■ The task:
Please quote exactly the opening lines of the data, from the first line to the one where "plant('wide', (-6.0, 88.0, 0), 3.1, 'last" appears.

■ Data excerpt:
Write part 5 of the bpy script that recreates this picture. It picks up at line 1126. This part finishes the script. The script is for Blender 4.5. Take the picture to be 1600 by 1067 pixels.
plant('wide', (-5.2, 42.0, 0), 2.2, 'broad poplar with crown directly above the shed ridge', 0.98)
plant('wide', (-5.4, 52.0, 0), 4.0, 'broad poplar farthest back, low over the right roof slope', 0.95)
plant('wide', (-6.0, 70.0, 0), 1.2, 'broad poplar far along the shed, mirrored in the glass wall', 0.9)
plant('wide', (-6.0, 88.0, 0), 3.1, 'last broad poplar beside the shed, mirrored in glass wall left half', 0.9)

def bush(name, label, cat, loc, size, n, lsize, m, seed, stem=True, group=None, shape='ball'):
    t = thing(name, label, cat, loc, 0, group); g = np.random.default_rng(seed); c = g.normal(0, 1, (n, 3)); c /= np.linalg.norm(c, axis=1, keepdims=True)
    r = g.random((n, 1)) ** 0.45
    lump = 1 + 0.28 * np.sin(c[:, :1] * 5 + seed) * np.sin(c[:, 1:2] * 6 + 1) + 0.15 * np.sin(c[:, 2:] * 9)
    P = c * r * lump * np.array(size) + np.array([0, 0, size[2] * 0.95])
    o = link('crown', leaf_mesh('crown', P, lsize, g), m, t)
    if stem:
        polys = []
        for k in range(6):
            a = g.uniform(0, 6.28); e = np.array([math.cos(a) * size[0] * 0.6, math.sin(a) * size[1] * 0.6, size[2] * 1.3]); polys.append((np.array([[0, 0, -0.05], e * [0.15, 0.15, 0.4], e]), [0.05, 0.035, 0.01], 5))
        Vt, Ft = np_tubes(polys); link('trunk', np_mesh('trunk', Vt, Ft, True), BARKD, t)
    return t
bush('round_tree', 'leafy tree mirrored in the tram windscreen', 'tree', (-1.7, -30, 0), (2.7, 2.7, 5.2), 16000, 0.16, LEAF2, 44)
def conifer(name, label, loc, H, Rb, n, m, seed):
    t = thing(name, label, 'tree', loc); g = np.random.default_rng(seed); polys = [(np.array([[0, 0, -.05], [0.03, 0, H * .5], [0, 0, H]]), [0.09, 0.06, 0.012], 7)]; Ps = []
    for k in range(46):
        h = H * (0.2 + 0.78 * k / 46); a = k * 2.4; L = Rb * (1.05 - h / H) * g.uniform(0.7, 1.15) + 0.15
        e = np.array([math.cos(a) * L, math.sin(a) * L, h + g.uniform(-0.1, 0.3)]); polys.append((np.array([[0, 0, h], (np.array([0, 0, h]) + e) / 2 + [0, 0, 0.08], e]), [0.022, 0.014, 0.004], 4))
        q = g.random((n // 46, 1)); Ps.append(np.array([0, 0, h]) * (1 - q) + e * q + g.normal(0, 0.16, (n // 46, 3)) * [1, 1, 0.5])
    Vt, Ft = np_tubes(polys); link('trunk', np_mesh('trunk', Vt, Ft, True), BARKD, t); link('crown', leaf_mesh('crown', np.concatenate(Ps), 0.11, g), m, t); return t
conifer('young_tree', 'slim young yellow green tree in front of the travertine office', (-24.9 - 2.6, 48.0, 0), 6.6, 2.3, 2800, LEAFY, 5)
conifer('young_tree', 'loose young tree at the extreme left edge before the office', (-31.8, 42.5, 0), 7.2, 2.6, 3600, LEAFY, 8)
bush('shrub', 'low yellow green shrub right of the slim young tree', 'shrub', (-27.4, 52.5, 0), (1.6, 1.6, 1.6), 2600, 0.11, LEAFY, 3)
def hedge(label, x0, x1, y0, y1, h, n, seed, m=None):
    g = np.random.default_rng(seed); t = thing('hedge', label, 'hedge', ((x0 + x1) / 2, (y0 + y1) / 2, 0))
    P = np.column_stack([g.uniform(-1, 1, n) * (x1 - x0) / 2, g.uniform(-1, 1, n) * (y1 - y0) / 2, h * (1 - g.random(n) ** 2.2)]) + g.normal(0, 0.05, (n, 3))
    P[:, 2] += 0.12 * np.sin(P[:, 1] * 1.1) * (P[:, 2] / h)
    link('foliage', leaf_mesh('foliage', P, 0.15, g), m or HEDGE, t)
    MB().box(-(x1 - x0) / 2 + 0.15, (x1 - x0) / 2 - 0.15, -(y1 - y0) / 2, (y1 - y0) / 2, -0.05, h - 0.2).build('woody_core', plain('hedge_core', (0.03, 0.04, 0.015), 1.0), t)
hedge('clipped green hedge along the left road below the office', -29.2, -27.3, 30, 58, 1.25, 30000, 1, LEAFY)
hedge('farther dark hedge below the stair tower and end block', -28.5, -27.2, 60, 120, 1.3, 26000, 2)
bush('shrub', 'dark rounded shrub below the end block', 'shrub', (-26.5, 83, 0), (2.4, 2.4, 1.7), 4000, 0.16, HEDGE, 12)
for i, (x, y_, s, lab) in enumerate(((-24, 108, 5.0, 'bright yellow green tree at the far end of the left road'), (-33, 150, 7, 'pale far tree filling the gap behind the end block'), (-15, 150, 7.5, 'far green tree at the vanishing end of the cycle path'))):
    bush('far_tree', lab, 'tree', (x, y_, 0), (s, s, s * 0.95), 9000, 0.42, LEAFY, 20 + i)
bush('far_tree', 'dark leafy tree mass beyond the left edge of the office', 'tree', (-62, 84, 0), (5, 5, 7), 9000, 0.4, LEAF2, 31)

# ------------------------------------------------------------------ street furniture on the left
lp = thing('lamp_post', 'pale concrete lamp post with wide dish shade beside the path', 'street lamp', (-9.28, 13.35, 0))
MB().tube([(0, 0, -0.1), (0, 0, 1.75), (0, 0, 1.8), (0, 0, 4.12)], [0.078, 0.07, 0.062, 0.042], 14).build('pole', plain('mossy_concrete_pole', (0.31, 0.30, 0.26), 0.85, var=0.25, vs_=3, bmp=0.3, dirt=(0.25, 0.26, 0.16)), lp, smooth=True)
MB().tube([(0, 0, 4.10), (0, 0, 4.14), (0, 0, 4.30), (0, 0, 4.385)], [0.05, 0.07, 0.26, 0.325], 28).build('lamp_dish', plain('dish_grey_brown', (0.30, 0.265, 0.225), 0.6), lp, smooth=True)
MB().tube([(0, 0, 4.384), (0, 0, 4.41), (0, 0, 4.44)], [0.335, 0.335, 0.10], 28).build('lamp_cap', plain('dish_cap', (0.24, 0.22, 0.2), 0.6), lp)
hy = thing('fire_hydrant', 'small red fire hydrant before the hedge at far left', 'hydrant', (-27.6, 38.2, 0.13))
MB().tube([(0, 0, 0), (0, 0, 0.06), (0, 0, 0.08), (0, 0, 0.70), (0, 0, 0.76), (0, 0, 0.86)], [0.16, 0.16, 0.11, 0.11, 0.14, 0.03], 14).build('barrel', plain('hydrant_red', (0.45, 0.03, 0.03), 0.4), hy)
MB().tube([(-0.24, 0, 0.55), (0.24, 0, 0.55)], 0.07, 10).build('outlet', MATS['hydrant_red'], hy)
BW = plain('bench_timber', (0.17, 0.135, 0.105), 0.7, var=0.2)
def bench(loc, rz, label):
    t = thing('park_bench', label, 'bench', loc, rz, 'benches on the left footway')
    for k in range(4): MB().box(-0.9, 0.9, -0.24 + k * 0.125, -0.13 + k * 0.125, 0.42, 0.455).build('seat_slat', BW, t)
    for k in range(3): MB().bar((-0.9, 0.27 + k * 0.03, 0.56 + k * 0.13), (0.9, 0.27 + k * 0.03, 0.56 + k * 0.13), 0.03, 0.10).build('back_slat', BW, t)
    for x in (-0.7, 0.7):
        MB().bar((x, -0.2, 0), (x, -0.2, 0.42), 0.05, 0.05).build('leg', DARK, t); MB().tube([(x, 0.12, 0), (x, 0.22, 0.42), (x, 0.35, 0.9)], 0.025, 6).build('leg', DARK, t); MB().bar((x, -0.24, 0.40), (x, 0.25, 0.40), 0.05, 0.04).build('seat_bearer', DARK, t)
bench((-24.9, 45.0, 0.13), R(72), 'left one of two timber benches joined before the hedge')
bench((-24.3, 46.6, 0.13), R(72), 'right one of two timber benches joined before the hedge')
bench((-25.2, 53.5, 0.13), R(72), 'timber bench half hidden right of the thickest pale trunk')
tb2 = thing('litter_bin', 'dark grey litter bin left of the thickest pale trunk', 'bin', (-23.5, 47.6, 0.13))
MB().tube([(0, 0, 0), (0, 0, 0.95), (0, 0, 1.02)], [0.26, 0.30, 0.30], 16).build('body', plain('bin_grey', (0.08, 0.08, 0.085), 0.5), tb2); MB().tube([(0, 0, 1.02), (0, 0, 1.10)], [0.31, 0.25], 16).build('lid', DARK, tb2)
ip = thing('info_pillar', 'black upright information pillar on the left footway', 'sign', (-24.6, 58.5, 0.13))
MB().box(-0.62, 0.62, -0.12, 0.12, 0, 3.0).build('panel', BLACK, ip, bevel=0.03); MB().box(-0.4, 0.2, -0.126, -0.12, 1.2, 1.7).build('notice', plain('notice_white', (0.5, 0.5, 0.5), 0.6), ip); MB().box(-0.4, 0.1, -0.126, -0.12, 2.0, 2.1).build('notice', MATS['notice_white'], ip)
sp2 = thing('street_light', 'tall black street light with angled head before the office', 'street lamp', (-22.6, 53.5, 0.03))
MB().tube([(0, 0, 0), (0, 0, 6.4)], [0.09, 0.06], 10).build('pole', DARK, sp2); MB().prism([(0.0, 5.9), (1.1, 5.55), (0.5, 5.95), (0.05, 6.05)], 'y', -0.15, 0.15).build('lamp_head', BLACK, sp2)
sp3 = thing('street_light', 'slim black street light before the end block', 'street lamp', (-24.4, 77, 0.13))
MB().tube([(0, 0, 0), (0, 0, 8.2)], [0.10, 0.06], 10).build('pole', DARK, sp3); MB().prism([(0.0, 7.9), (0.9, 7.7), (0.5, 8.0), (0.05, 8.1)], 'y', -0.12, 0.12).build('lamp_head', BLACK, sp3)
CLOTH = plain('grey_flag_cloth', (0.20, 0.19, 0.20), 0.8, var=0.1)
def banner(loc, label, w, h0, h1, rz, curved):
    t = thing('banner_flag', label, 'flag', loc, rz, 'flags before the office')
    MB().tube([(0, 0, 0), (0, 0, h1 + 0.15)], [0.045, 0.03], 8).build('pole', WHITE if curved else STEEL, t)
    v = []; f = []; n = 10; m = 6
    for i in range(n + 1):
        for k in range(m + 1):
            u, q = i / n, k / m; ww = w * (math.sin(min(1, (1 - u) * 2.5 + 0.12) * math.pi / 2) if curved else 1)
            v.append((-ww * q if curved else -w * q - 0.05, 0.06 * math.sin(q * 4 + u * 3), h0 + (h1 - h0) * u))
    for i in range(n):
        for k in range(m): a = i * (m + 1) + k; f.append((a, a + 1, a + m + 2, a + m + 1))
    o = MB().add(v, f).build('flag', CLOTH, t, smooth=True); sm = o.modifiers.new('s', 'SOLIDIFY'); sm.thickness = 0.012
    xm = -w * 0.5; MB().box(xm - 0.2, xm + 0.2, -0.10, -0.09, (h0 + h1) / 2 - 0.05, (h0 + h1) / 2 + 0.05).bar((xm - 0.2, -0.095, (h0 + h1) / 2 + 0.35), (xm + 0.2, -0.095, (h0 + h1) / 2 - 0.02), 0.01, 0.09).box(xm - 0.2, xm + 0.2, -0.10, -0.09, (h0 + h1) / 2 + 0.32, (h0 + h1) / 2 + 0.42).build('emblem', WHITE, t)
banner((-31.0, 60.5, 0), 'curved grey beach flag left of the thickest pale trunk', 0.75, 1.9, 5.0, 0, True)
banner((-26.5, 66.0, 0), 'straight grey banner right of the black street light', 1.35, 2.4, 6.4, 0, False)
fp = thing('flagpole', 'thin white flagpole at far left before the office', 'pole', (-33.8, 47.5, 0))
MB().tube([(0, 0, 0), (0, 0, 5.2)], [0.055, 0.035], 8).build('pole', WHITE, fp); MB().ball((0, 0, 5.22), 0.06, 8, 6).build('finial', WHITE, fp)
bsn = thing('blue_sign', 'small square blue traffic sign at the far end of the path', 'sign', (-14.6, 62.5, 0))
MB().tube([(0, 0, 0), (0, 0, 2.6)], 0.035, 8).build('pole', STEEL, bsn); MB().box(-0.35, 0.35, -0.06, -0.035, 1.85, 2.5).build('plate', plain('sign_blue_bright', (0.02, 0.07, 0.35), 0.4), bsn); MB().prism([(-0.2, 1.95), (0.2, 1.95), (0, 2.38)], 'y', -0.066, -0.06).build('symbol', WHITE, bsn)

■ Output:
Write part 5 of the bpy script that recreates this picture. It picks up at line 1126. This part finishes the script. The script is for Blender 4.5. Take the picture to be 1600 by 1067 pixels.
plant('wide', (-5.2, 42.0, 0), 2.2, 'broad poplar with crown directly above the shed ridge', 0.98)
plant('wide', (-5.4, 52.0, 0), 4.0, 'broad poplar farthest back, low over the right roof slope', 0.95)
plant('wide', (-6.0, 70.0, 0), 1.2, 'broad poplar far along the shed, mirrored in the glass wall', 0.9)
plant('wide', (-6.0, 88.0, 0), 3.1, 'last broad poplar beside the shed, mirrored in glass wall left half', 0.9)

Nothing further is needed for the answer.